Jocelyn Reina, 26, Middlesex, England

Nobody important, nothing ironic.  Not anybody Tom Brokaw might single out.  Just a name.  Just another victim. 

Just somebody’s old friend.

(also printed on www.airliners.net)

 

5 thoughts on “

Jocelyn Reina

  1. Kim, my friend, Jr. High, Stephen M. White, you were always smiling & laughing & would bound up to all of us like a Labrador without brakes! We shared the same birthday month, May 6th mine, 26th yours, our Mom’s names are Betty! You gave me a birthday card that you hand wrote Imagine by John Lennon. I will never forget reading it sitting on your bed while visiting for your birthday party.

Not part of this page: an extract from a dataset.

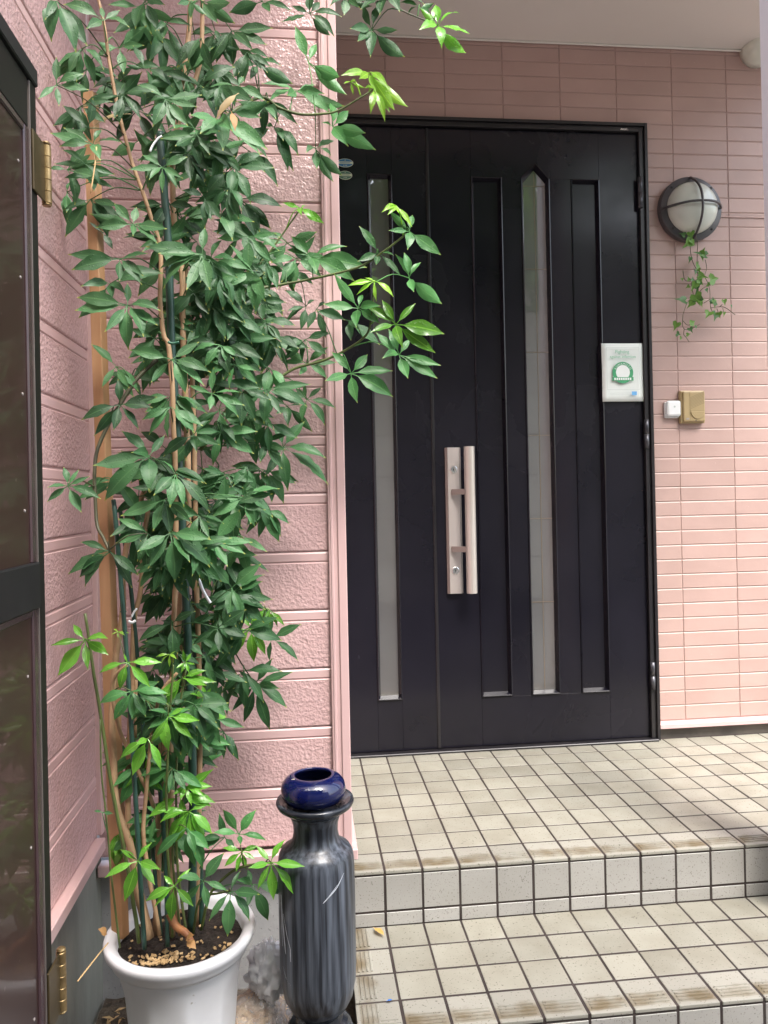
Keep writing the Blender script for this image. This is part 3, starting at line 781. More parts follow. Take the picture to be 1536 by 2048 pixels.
# ivy spray hanging from the lamp
ivy = thing('ivy_spray', (lc.x, YW, lc.z-RL-.4), 'artificial ivy spray hanging below the round wall lamp', 'plant')
def iv(x, y, Y=-.035): return at(1330+x/8.533, 460+y/8.533, Y)
VINES = [[(440, 60), (430, 200), (440, 400), (480, 560), (540, 680), (570, 820), (450, 900), (480, 1080), (470, 1150)],
 [(500, 60), (555, 200), (550, 420), (550, 760), (590, 880), (560, 960)], [(680, 760), (710, 650), (690, 510)], [(600, 730), (700, 840), (760, 1000), (770, 1180), (780, 1330), (830, 1420)],
 [(780, 1330), (930, 1310), (1040, 1330), (1200, 1450)], [(930, 1310), (980, 1270)], [(985, 1330), (1000, 1400)], [(885, 1340), (915, 1420)],
 [(310, 1430), (300, 1600), (330, 1690), (440, 1690), (595, 1605)], [(330, 1690), (320, 1780), (360, 1830), (410, 1910)], [(300, 1540), (380, 1620), (480, 1600)],
 [(450, 880), (340, 850), (305, 680)], [(470, 1150), (380, 1240), (310, 1430)], [(740, 950), (640, 1000), (560, 1100)], [(770, 1180), (660, 1250)]]
vs, fs = [], []
for k, vn in enumerate(VINES):
    P = [iv(x, y, -.03-.012*math.sin(i*1.3+k)) for i, (x, y) in enumerate(vn)]
    tube_geo(smooth_path(P, 4), .0013, 5, vs, fs)
link('vine', mesh(vs, fs), 'ivy_vine', ivy, True)
IVL = [(610, 400, 175, 200), (640, 360, 90, 290), (630, 480, 95, 80), (425, 510, 80, 100), (560, 570, 95, 300), (530, 640, 120, 110), (500, 730, 105, 100), (585, 690, 60, 60), (640, 800, 130, 20), (540, 890, 120, 170), (620, 880, 120, 40), (500, 960, 110, 120), (560, 990, 90, 60),
 (470, 1010, 80, 90), (400, 830, 60, 250), (480, 830, 70, 280), (290, 850, 45, 90), (390, 970, 55, 150), (540, 1120, 150, 260), (560, 1180, 160, 60), (620, 1200, 100, 350), (270, 1190, 150, 190), (440, 1270, 105, 130), (630, 1275, 70, 60), (840, 1190, 130, 290), (840, 1270, 120, 80),
 (720, 1450, 130, 130), (850, 1480, 130, 110), (940, 1450, 90, 60), (1015, 1235, 80, 80), (1130, 1310, 60, 80), (1010, 1440, 65, 90), (190, 1640, 115, 110), (240, 1775, 80, 10), (285, 1840, 55, 0), (400, 1780, 60, 350), (435, 1715, 80, 70), (490, 1570, 100, 330), (460, 1620, 60, 10), (540, 1640, 50, 330), (860, 825, 170, 345), (760, 930, 70, 10), (715, 1035, 60, 60), (380, 240, 150, 140), (470, 220, 90, 60), (300, 70, 80, 200), (440, 100, 110, 90)]
def ivy_leaf():
    o = [(0, 0), (-.28, -.18), (-.5, .02), (-.36, .34), (-.16, .5), (0, 1), (.16, .5), (.36, .34), (.5, .02), (.28, -.18)]
    v = [(x, -.10*abs(x)*1.6+.1*(y-.3)**2, y) for x, y in o]+[(0, .04, .3)]
    n = len(o); return mesh(v, [(i, (i+1) % n, n) for i in range(n)])
for mt in ('ivy', 'ivy_dark'):
    pass
il = {k: ivy_leaf() for k in ('ivy', 'ivy_dark')}
for k in il: il[k].materials.append(MATS[k])
for i, (x, y, s, a) in enumerate(IVL):
    o = bpy.data.objects.new('leaf', il['ivy' if i % 3 else 'ivy_dark']); COL.objects.link(o); adopt(o, ivy)
    L = 1.45*s/8.533*2.85/F_PX
    d = Vector((math.cos(R(a)), 0, -math.sin(R(a))))
    c = iv(x, y, -.035-.015*rnd.random())-d*L*.4
    rot = Matrix.Rotation(R(a)+R(90), 4, 'Y') @ Matrix.Rotation(rnd.uniform(-.5, .5), 4, 'X') @ Matrix.Rotation(rnd.uniform(-.7, .7), 4, 'Z')
    o.matrix_basis = Matrix.Translation(c) @ rot @ Matrix.Diagonal((L*.95, L, L, 1))

# ================================================================== gate folded against the left wall
XG = -.60; GY1 = -1.67
gt = thing('garden_gate', (XG, -2.0, GZ+.05), 'dark brown panelled gate swung open along the left wall', 'gate')
def gx(px, py):     # point on gate face
    d = fw+rt*((px-768)/F_PX)-up*((py-CY_PX)/F_PX); return CAM+d*((XG-CAM.x)/d.x)
e = gx(90, 1000); GY1 = e.y; ztop = gx(75, 150).z
GY0 = GY1-.78; zbot = GZ+.06
st = .036; bd = .02
zr = gx(75, 1170).z
box('end_stile', (XG-.036, GY1-st, zbot), (XG, GY1-.007, ztop-.026), 'gate_frame', gt, .002)
box('edge_strip', (XG-.04, GY1-.008, zbot), (XG-.003, GY1, ztop-.001), 'gate_rail', gt, .0015)
box('light_bead', (XG-.006, GY1-st-.0022, zbot), (XG+.0006, GY1-st+.0004, ztop-.03), 'gate_line', gt, .0005)
box('end_stile', (XG-.036, GY0, zbot), (XG, GY0+st, ztop-.026), 'gate_frame', gt, .002)
box('top_cap', (XG-.04, GY0-.002, ztop-.027), (XG+.004, GY1-.0085, ztop), 'gate_rail', gt, .002)
box('top_rail', (XG-.034, GY0+st, ztop-.105), (XG-.002, GY1-st-.003, ztop-.0275), 'gate_frame', gt, .002)
zp1 = ztop-.105
for (za, zb) in ((zr+.034, zp1), (zbot+.08, zr-.034)):
    pn = box('panel', (XG-.010, GY0+st+.003, za), (XG-.0045, GY1-st-.003, zb), 'gate_panel', gt)
    bm = bmesh.new()
    bm_box(bm, (XG-.009, GY1-st-bd-.003, za), (XG-.0008, GY1-st-.0032, zb), .0025)
    bm_box(bm, (XG-.009, GY0+st+.003, zb-.013), (XG-.001, GY1-st-bd-.003, zb-.0003), .0025)
    bm_box(bm, (XG-.009, GY0+st+.003, za), (XG-.0008, GY0+st+bd, zb-.013), .0025)
    link('bead', bm_mesh(bm), 'gate_bead', pn)
    for k in range(4):
        z = za+(zb-za)*(.12+.26*k)
        me = lathe_me([(.0025, 0), (.0025, .001), (.0012, .0016)], 10); me.transform(Matrix.Translation((XG-.0045, GY1-st-bd-.022, z)) @ Matrix.Rotation(R(90), 4, 'Y')); link('screw', me, 'screw', pn)
box('middle_rail', (XG-.03, GY0+st, zr-.035), (XG+.004, GY1-st-.0032, zr+.035), 'gate_rail', gt, .002)
box('bottom_rail', (XG-.034, GY0+st, zbot), (XG-.001, GY1-st-.003, zbot+.082), 'gate_frame', gt, .002)
def hinge(zc, hh, lab):
    h = box('hinge', (XG+.0005, GY1-.036, zc-hh), (XG+.0042, GY1+.017, zc+hh), 'brass_plate', gt, .001)
    h['label'] = lab
    yk = GY1+.0235
    for k in range(5):
        za = zc-hh+k*2*hh/5; zb = za+2*hh/5
        link('knuckle', lathe_me([(.0070, 0), (.0078, .0007), (.0078, zb-za-.0009), (.0070, zb-za-.0002)], 20, (XG+.004, yk, za)), 'brass', h, False)
    for zz in (zc-hh-.004, zc+hh+.001):
        me = lathe_me([(.0065, 0), (.0075, .002), (.006, .0045), (.002, .006)], 14, (XG+.004, yk, zz)); link('pin_cap', me, 'brass', h)
hinge(gx(88, 350).z, .047, 'upper brass butt hinge'); hinge(gx(115, 1967).z, .047, 'lower brass butt hinge')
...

You played guitar, modeled for Kodak, had the best Farrah Fawcett hair making us all jealous! We loved you. You were generous with your kindness & can’t recall a bad mood ever! We moved to La Paloma, Kennedy High after being separated a few years, it was the last time I ever saw you, a sunny day chatting, catching up. I miss you Kim. You didn’t deserve this evil act! A time to die, the Lord had other plans for you above. See you soon girl! Love, Shelley xx

  2. Thanks Niall for your reply. Meeting people from around the world sharing our differences and what also makes us all the same was the gift Pan Am gave. 🙂

  3. I met Jocelyn on a flight from Los Angeles to London. I was returning to Ireland, having lived in LA for 4 years. We became friendly and Jocelyn visited me (just once) for a weekend in Dublin. It was a short lived friendship from July to December in 1988 but I still carry the memory of this special lady to this day, my ‘angel with wings’ J

  4. I met Jocelyn only one or twice. It wasn’t until sometime after Lockerbie that my friends and I found out that she had become a stewardess for Pan Am, and had been on Flight 103. Now as a baggage inspector for the TSA, Jocelyn’s memory adds a sense of urgency to what I do every day.

    May she always live on in the hearts of those she left behind.

  5. I knew Jocelyn Reina in junior high and High School. During the summer of eighth grade, she was on the alternate cast of the play Merchant of Venice at Walker Junior High School. I was bassanio and she was Portia. We had two casts. She was a very friendly and happy woman. I remember hearing about her death reading about it in the Orange County Register. To this day I think about her anytime somebody mentions the Lockerbie Scotland bombings. She went to England to follow her dream to be close to Shakespeare. She’s followed her dream. We will all miss her. Major Stephen Conway United States Army Reserve and Kennedy High School class of 1980.